Lorsque je suis sorti de la salle à Montréal, j’ai croisé le programmateur et lui ai dit combien, wow, j’avais été ébranlé par ce film sans image et quasi sans son. « Mais attends, m’explique-t-il, la bande était viciée. En fait, ce film a des images ! C’est un fanatique de Beckett qui vient de m’interpeller en me le disant… »
Cette boulette technique aura donc finalement rendu ce film de Beckett encore plus fort. Oui, j’aurai donc vécu cette isolation sensorielle de 13 minutes grâce à un court-métrage abîmé. Et tout le monde dans la salle était dans un inconfort total, toussotements, fesses, mains, pieds, 13 malheureuses minutes, 780 pénibles secondes. Et encore il y avait les sous-titres jaunes !
Olivier, ses parents, ses amis égrènent les secondes depuis un an. 31.536.000 secondes aujourd’hui. Sans sous-titres. Sans explications. Sans justice.

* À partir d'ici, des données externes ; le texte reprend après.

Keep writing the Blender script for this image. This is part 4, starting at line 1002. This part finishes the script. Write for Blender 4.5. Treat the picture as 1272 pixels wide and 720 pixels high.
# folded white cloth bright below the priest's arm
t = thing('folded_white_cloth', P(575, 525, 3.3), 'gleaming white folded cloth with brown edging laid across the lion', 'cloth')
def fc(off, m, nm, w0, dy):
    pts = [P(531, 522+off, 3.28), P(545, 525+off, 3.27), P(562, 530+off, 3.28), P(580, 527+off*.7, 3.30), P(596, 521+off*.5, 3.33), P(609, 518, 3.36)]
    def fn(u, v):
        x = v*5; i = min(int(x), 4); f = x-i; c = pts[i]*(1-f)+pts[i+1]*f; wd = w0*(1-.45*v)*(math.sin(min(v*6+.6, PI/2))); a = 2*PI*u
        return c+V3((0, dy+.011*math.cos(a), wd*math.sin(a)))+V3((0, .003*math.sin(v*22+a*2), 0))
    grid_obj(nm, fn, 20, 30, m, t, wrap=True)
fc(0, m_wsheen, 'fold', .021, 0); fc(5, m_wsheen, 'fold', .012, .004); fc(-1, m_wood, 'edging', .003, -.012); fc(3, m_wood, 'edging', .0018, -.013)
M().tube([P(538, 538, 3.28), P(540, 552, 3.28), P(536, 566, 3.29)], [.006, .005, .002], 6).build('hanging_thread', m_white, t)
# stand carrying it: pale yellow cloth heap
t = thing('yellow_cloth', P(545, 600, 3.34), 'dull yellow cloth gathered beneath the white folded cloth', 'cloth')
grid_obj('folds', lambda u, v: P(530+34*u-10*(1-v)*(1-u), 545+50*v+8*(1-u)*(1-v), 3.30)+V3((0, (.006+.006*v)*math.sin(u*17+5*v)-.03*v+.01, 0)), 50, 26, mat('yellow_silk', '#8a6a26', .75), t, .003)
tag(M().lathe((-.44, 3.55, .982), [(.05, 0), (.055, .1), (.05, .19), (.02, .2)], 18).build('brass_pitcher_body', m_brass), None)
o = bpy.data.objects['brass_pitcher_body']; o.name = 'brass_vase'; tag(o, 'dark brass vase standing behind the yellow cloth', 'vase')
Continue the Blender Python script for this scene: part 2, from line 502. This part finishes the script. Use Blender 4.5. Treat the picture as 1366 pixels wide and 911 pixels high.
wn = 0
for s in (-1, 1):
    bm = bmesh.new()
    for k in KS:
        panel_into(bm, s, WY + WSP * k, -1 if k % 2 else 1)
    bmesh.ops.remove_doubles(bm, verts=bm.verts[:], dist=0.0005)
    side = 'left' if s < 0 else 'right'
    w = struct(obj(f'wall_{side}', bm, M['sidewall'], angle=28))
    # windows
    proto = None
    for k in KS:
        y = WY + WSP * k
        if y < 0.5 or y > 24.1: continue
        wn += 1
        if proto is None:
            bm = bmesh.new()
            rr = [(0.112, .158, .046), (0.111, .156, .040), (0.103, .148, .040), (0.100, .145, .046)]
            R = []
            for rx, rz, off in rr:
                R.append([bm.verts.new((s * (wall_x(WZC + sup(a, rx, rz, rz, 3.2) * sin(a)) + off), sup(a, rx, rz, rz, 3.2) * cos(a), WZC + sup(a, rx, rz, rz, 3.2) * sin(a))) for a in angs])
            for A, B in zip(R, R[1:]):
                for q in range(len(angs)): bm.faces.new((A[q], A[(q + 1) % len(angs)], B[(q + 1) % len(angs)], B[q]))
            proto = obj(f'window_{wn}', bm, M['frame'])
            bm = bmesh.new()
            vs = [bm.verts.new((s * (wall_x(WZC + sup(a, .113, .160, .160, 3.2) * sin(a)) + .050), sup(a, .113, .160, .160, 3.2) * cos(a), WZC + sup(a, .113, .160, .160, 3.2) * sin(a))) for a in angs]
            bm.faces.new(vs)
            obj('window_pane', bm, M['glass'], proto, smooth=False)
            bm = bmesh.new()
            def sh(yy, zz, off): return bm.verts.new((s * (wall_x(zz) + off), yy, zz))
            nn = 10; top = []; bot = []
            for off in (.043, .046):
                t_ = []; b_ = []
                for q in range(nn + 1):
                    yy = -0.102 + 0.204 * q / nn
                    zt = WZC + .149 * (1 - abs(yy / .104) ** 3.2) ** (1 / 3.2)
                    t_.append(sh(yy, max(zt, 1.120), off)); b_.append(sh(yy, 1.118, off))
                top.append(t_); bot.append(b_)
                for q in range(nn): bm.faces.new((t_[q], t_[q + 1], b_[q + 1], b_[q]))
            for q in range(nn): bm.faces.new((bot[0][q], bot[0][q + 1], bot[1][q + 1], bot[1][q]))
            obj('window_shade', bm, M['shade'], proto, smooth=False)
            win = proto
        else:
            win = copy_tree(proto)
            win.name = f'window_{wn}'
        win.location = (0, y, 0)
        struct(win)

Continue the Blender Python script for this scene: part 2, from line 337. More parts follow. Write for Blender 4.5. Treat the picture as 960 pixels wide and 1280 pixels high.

Les Iraniens ? On n’attend rien des mollahs. Bien sûr. Ils sont dans un monde absurde, dégueulasse, crapuleux. Un monde d’injustice où tout le monde souffre. Un magnifique pays, paraît-il, et une si belle culture, ancienne, épique, de mille et une nuits. Mais un peuple martyrisé par des fous de Dieu, des tyrans sanguinaires dont il ne faut rien attendre en termes d’empathie ou d’humanité. Mais nos gouvernants… eux qui se disent humains et on les croit, eux qui se disent démocrates et on les croit, eux qui se disent respectueux de la justice et oui oui on les croit. Mais on dirait quand même qu’ils ne comptent pas comme nous. Oui, De Croo, Lahbib, Van Quickenborne et consort, on en est à 31.536.000, vous suivez ? Parce que maintenant, voyez-vous, c’est le compte à rebours qui est lancé. Olivier, il ne va plus longtemps se poser la question was wo.